Why do we lose our identity in a relationship?

Andrea Juste
3 min readNov 20, 2020
An image of self-love flying away

Have you ever noticed that, after we become deeply involved with someone, we tend to forget we are individual beings and lose our identity in the relationship? Life just seems more enjoyable when it’s shared, when the laughs are echoed and the moments are profoundly lived while holding hands.

Falling in love is one of the best, though terrifying, feelings a person can have. Eddie Vedder once said he’s “a lucky man to count on both hands the ones I love; some folks just have one, others they got none”.

To find a loved one seems like hitting the jackpot, so it’s nothing but normal to cling to our pot of gold. Why would we ever want to let our luck go? In a world that practically tells us that it’s impossible to be happy by ourselves, we are made to believe that finding a better-half is something that only happens to the lucky ones.

Thus, if being a couple is just a matter of luck, being single is sadly reserved for the ones forgotten by the cupid. Should one be so fortunate to join the couples-only table, it’s time to make an effort not to lose your membership. It no longer matters what you used to do before, who you were, because now it’s time to focus on nurturing the relationship — not to say pleasing the partner.

And that’s how we start to lose ourselves. First of all, the so-called “better-half” excludes the fact that you were the best part to start with. If the significant other is “the better”, inevitably you must be “the worse”. So, they aren’t lucky to be with you, it is YOU that got lucky enough to find them. I’m not even saying that this is how our partners truly feel, but that is what society makes us believe.

I don’t have numbers to share, but I have no doubt that this happens mostly with women. We grow up watching Disney’s princesses changing their lives completely just to find a handsome prince.

One of my childhood favourite characters was the Little Mermaid, Ariel, who turns to an evil witch that deceives her to give away her voice — which means to shut her mouth — as the price for getting a pair of legs. As a human, Ariel then leaves the kingdom at the bottom of the ocean to look for a man she barely knew. Her past life, full of adventures, seemed meaningless in the middle of this pursuit for the love of a prince.
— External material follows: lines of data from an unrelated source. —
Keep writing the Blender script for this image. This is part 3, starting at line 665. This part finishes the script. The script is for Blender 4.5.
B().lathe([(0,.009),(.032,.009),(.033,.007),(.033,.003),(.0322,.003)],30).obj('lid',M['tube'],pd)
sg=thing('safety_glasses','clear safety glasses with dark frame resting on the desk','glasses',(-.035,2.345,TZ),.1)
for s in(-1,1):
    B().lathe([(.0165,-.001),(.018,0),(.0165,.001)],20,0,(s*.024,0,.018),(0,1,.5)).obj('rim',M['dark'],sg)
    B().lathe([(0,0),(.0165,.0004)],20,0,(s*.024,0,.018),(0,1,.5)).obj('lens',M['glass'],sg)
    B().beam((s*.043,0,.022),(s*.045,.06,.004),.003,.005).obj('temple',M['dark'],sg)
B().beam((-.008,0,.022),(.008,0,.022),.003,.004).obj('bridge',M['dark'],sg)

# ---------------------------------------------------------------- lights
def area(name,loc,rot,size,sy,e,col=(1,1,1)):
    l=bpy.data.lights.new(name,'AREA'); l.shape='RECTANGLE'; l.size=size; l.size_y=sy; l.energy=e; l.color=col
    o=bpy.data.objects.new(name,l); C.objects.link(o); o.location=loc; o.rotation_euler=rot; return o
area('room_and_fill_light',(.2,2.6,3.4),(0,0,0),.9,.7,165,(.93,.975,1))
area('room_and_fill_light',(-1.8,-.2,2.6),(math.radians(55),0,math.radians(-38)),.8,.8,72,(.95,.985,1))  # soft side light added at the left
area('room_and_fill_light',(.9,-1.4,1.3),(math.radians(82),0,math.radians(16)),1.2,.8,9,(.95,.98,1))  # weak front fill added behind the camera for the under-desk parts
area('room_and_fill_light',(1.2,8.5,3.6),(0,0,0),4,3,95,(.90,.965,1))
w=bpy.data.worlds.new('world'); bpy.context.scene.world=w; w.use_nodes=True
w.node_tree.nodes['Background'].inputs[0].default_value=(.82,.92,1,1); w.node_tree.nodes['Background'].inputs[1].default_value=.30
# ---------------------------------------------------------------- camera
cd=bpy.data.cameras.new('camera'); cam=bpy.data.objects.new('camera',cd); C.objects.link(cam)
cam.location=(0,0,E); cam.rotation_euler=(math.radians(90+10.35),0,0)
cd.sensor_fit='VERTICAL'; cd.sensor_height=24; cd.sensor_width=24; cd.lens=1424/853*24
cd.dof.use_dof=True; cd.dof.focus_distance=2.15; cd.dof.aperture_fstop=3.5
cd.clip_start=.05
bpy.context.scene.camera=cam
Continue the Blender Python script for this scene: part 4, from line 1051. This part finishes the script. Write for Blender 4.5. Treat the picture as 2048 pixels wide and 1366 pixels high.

Most of the princesses have a strong problem-solving personality and a deep sense of curiosity about life. True and aspiring leaders, if they were encouraged to do so, instead of thinking that a relationship is the only path to fulfilment. If being a couple is the greatest accomplishment of all and it’s just for the lucky ones, it’s a matter of time until the bold princess forgets who she is and loses her identity in the relationship.

In real life, a relationship shouldn’t be a matter of luck, but a matter of sharing self-love. Each part should deeply understand that becoming a pair means to share a life but not to give it away. It all boils down to making a commitment to keeping the love we have for ourselves, doing things that build our self-esteem and sense of self-worth.

What I love about myself is what makes me who I am, is what holds my identity close to me, and it has nothing to do with being single or not. When we know how to love ourselves, the pot is already full of gold. We just have to remind ourselves of that, while in a relationship.